24. I do not question the correctness of the decision of Sullivan J in Ewing , but the context is important. The Applicants in that case had already been declared what used to be called vexatious litigants. A declaration to that effect would only have been made after an oral hearing.

25. By contrast in our case, although a GCRO had been made against Mr Deeds, he has not been given an opportunity to present oral argument to challenge the making of that order. If the GCRO is upheld, it will place a significant hurdle in the path of Mr Deeds' access to the Courts. In my judgment, fairness demands that Mr Deeds be given an opportunity to explain to a judge why he contends that the order should not have been made.

26. I might also add that in Kumar at paragraph 74, this Court treated the power to make a Civil Restraint Order on the Court's own initiative without giving notice to the person against whom it was to be made as an exceptional power and, perhaps more importantly, that it would be made as an urgent interim measure only. That point was also picked up by this Court in Connah .

27. It is, in my judgment, plainly contemplated by the Rules that at some stage a person against whom such an order is sought will have a chance to present his defence orally, either in response to an application of such an order or on his own application to set aside an order made without notice on the Court's own initiative.

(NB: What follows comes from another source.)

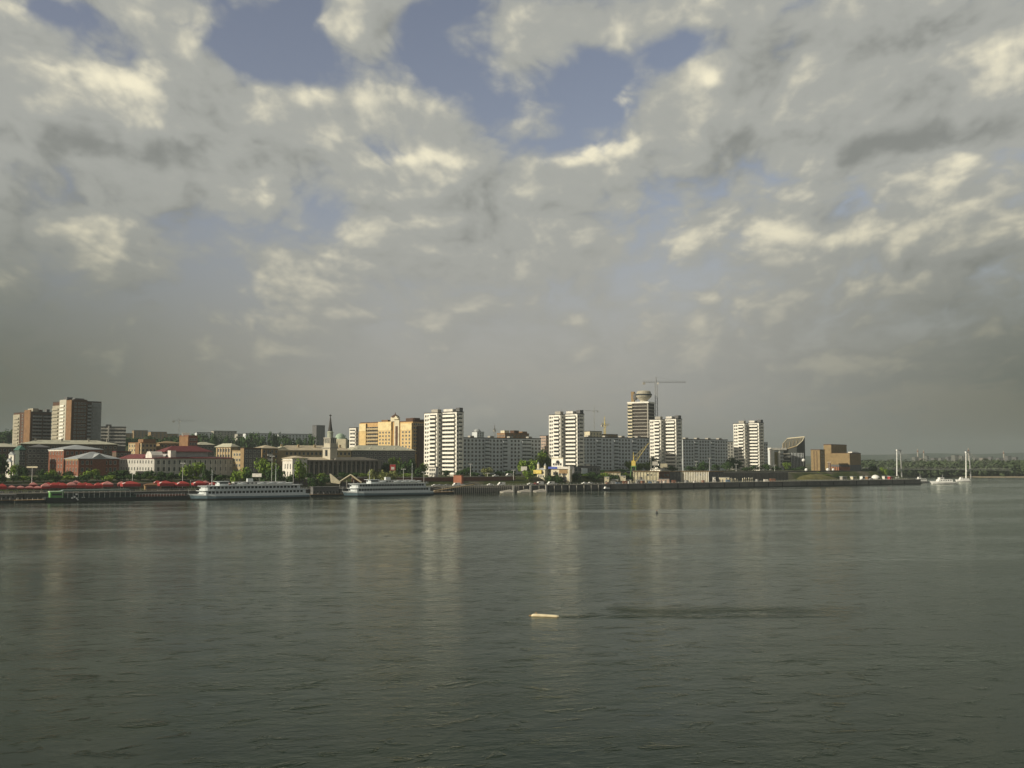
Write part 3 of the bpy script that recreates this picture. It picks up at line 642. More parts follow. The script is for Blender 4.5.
# orange and brick blocks behind it
b = Bld('orange_block', 'orange and tan block with stepped roof left behind the white building', 'building', 128, 141, 156, 443, 730, 45, TANL, roof=ORANGE); b.wins('L', 0, 1, 5, 3, 1.5, 1.8, 3.3, 1); b.wins('F', 0, 1, 4, 3, 1.5, 1.8, 3.3, 1)
b.box('upper_storey', 1, b.a-1, -.5, 8, b.h+.2, b.h+2.8, ORANGE); b.bay('L', .1, .4, .8, -2, b.h, ORANGE)
b = Bld('tan_block', 'low tan and maroon roofed block between the orange and the brick one', 'building', 153, 160, 182, 443.5, 745, 40, TAN, flat=False); MB().hip(0, b.a, 0, b.b, b.h, 2, o=.6).build('roof', TAN, b.root); b.wins('F', 0, 1, 6, 3, 1.5, 1.8, 3.3, 1)
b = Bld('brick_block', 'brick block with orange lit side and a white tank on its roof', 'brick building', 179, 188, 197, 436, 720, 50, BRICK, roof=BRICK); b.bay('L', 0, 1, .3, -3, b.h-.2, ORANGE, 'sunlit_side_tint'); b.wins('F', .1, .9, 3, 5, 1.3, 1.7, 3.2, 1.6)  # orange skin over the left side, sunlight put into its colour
MB().box(-2.5, 2.5, -1.5, 1.5, 0, 2.4).build('roof_tank', WHITE2, b.root, (2, b.b*.6, b.h+.1), -.5)
b = Bld('pale_roof_block', 'flat building with a pale roof right of the brick block', 'building', 192, 197, 214, 445, 760, 40, GREYD, flat=False); MB().hip(0, b.a, 0, b.b, b.h, 2.4, o=.8).build('roof', ROOFP, b.root); b.wins('F', 0, 1, 5, 4, 1.6, 1.8, 3.3, 1)
b = Bld('tan_house', 'tan stone building with columns and two pale roof ridges', 'building', 216, 231, 238, 447, 700, 55, TANL, flat=False)
MB().hip(0, b.a, 0, b.b, b.h, 2.6, o=.9).build('roof', ROOFP, b.root); b.wins('L', .06, .94, 5, 4, 1.5, 2.2, 4.0, 1.2)
for k in range(6): b.part('column', WM.setdefault('col1', MB().box(-.35, .35, -.5, 0, -2, b.h-.5).mesh('column', TANL)), 'L', b.b*(k+.05)/5.6+.3, 0)
b = Bld('tan_house', 'plain tan building standing lower in front right of the columned tan one', 'building', 232, 242, 244.5, 451, 672, 60, TANL, roof=TAN); b.wins('L', .1, .9, 3, 4, 1.3, 1.6, 3.6, 1.6)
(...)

28. I would, therefore, allow the appeal and direct that Mr Deeds' application to set aside a GCRO should be considered at an oral hearing before a High Court Judge. I add that the oral hearing need not be a long one. Mr Deeds would do well to ensure that he presents in a timely fashion any written material that he wishes the judge to read.

MR JUSTICE COLERIDGE : I agree.

LORD JUSTICE RICHARDS : I also entirely agree with the judgment of Lewison LJ. The appeal is allowed and Males J's order is set aside.